After this year's storms, Gurbisz and other scientists had to hold their collective breath to learn what had happened to the grass beds. Their condition, and that of submerged aquatic vegetation along the length of the Bay, have been charted annually through aerial surveys sponsored by the Virginia Institute of Marine Science. However, Lee blew across the Chesapeake just before the program had planned its annual overflight of that part of the upper Bay. For weeks afterwards, the water was too opaque to justify the cost of an overflight, because sponsors knew they would get no useable images.

An aerial photo (top) of underwater grasses in the Susquehanna Flats, taken in November 2011, shows abundant vegetation (light areas) and little change from photos taken the previous year. This suggests that this year's storms may have left intact the grass beds, which have grown significantly since 2001 (bottom), when they were scarce. Source: Annual Submerged Aquatic Vegetation Monitoring Program, Virginia Institute of Marine Science.

The water didn't clear sufficiently until the first week of November, when a flight was finally sent up. The result: it appeared that the flats were largely intact.

"We were pleasantly surprised or even shocked," says Robert Orth, a professor at the Virginia Institute of Marine Science who oversees the overflight program. "Just visually comparing what the Bay looked like a year ago, one would not have known there was a big storm." He adds, "We think the size of the bed played a role in mediating those effects." But next year's growing season will provide more proof, he says.

Some damage to the bed seems likely, says Michael Kemp, a professor at Horn Point Lab and Gurbisz's advisor, who has extensively studied the Bay's aquatic vegetation. The latest photograph may show what is actually "a good bit of dead, standing plant material," he says. "We hope for the best, that the bed is going to come back. I doubt that it will come back like it has been in the previous four or five years." He adds, "We'll surely learn something from [those effects]." But he calls the storms "depressing" because he and his colleagues were planning to conduct further research to better understand the reasons for the bed's resurgence. The storm's effects will likely muddy those results.

Still, the storms could have done more damage had they hit in June, as Agnes did in 1972. The importance of timing was underscored by an analysis published in 2005 by Ping Wang and Lewis Linker of the U.S. Environmental Protection Agency's Chesapeake Bay Program Office. They used a computer model to simulate the impact of storms on submerged aquatic vegetation at different times of the growing season. The model suggested that peak growth of vegetation for the season fell by about half following a July storm but by a smaller amount following a September storm. Storms also weakened the plants so that peak growth remained lower than average the following year.
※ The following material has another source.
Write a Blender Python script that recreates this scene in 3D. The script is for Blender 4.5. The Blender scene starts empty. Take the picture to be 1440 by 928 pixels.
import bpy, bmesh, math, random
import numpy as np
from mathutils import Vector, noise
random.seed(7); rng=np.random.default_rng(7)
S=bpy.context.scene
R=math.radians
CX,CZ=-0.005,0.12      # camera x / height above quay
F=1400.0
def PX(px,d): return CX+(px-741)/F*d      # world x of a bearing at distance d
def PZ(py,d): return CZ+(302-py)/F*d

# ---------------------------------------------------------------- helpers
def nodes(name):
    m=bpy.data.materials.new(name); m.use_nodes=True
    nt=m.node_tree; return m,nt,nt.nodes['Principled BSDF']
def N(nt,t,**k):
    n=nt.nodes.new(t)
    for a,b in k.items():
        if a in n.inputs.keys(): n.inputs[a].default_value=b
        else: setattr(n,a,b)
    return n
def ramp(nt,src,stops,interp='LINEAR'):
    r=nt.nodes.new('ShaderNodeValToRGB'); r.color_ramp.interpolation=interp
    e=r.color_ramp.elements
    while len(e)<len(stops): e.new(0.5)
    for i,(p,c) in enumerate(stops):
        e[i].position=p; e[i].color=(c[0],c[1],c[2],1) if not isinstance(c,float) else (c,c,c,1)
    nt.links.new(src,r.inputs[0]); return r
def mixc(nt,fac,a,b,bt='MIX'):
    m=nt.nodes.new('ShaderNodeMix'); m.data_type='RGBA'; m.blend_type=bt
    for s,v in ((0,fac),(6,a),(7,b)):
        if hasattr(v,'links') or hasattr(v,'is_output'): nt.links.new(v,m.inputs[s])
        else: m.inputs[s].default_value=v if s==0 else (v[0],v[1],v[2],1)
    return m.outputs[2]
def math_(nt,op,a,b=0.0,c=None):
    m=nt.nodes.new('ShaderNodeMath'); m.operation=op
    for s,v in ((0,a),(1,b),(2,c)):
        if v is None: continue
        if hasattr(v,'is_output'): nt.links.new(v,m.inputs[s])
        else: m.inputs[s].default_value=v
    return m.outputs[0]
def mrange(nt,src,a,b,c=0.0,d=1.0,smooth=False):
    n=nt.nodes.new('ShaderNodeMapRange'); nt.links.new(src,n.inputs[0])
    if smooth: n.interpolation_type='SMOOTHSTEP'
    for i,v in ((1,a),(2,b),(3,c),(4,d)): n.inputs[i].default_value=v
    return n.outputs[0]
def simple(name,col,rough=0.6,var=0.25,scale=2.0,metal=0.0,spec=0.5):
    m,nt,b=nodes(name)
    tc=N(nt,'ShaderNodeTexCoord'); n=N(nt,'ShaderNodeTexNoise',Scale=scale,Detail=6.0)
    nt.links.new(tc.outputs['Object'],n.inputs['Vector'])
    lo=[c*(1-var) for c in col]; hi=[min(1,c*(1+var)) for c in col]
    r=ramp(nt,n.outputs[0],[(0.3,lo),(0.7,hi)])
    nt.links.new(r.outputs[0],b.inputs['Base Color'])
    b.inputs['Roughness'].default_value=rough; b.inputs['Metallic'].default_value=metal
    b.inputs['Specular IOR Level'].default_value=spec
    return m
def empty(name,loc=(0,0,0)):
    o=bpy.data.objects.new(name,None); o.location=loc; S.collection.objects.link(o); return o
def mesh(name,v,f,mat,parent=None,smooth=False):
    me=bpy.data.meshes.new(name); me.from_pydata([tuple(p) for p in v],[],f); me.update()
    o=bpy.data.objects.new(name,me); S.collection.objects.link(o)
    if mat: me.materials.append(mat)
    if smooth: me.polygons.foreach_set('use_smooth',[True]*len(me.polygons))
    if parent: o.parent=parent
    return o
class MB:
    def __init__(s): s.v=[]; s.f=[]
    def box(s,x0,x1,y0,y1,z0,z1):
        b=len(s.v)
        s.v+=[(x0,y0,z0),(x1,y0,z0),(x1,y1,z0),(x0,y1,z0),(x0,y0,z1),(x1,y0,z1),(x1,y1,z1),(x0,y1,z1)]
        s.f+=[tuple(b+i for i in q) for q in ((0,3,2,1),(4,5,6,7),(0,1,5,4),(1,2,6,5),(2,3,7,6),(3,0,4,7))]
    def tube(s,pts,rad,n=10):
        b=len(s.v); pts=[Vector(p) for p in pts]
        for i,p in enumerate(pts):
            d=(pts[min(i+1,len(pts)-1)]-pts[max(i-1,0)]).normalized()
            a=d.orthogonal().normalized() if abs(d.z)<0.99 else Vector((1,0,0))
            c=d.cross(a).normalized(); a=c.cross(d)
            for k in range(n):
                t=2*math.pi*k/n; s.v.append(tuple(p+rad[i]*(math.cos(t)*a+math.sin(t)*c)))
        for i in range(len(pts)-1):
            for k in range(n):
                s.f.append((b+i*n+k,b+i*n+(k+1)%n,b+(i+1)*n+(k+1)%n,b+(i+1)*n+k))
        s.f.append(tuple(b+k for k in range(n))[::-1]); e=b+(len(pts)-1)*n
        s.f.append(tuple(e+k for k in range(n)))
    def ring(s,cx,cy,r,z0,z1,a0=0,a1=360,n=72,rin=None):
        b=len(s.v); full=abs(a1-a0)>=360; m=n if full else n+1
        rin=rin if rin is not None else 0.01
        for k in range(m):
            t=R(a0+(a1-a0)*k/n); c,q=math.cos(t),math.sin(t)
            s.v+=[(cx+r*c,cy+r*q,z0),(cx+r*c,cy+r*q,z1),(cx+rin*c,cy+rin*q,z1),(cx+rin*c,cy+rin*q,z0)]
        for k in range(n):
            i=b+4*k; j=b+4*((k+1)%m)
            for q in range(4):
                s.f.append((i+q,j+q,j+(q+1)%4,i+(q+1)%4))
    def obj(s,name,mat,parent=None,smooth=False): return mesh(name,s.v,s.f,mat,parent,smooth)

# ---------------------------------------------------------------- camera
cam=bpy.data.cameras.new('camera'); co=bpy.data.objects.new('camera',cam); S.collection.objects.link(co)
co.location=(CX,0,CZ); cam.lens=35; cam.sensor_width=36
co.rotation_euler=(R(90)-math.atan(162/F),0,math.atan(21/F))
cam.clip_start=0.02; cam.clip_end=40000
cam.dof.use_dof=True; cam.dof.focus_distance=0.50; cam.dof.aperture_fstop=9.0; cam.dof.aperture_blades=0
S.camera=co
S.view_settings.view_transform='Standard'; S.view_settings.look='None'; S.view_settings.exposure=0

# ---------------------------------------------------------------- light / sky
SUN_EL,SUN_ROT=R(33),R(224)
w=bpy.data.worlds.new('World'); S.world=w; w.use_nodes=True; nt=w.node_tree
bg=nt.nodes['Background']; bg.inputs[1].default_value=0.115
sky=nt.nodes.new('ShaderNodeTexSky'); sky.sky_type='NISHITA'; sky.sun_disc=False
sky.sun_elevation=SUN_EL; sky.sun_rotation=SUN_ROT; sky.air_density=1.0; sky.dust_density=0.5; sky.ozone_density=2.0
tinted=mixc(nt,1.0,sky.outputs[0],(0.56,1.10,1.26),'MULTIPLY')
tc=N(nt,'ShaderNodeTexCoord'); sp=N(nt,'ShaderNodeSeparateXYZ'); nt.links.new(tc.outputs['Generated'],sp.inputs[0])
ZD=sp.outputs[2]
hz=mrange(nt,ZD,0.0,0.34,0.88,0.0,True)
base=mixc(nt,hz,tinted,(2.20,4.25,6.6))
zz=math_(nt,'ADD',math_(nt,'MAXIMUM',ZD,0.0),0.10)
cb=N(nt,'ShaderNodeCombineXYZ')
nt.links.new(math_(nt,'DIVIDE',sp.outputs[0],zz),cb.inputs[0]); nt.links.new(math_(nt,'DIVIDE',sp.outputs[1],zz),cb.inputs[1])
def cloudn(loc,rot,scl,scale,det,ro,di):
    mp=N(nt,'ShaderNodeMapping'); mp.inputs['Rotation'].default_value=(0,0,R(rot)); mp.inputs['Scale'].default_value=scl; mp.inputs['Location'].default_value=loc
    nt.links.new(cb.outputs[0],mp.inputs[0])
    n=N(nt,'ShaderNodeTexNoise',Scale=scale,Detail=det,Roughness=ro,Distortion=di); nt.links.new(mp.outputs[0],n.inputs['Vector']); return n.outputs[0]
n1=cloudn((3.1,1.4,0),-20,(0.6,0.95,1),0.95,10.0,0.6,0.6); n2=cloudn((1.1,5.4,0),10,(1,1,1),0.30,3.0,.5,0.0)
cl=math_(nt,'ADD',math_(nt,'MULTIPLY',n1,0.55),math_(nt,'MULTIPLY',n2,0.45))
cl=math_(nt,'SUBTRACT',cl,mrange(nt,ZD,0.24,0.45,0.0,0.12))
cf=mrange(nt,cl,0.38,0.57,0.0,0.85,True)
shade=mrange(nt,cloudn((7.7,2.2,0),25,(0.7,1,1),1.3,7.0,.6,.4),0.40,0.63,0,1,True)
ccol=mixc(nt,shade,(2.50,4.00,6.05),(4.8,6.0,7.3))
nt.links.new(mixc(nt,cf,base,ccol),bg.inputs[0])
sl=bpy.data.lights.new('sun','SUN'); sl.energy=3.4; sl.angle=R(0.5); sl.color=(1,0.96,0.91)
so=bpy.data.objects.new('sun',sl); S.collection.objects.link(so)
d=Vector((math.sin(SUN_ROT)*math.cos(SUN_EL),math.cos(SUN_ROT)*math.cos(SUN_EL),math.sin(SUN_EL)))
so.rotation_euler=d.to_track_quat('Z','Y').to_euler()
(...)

Another important effect of this year's storms could be the increased loads of nitrogen and phosphorus washed into the Bay. They could drive algae blooms next summer that in turn could result in another record year of hypoxic "dead zones." Scientists plan to conduct more analysis and aerial surveys next year — the 40th anniversary of Agnes — to understand better how this year's storms stack up against that catastrophe.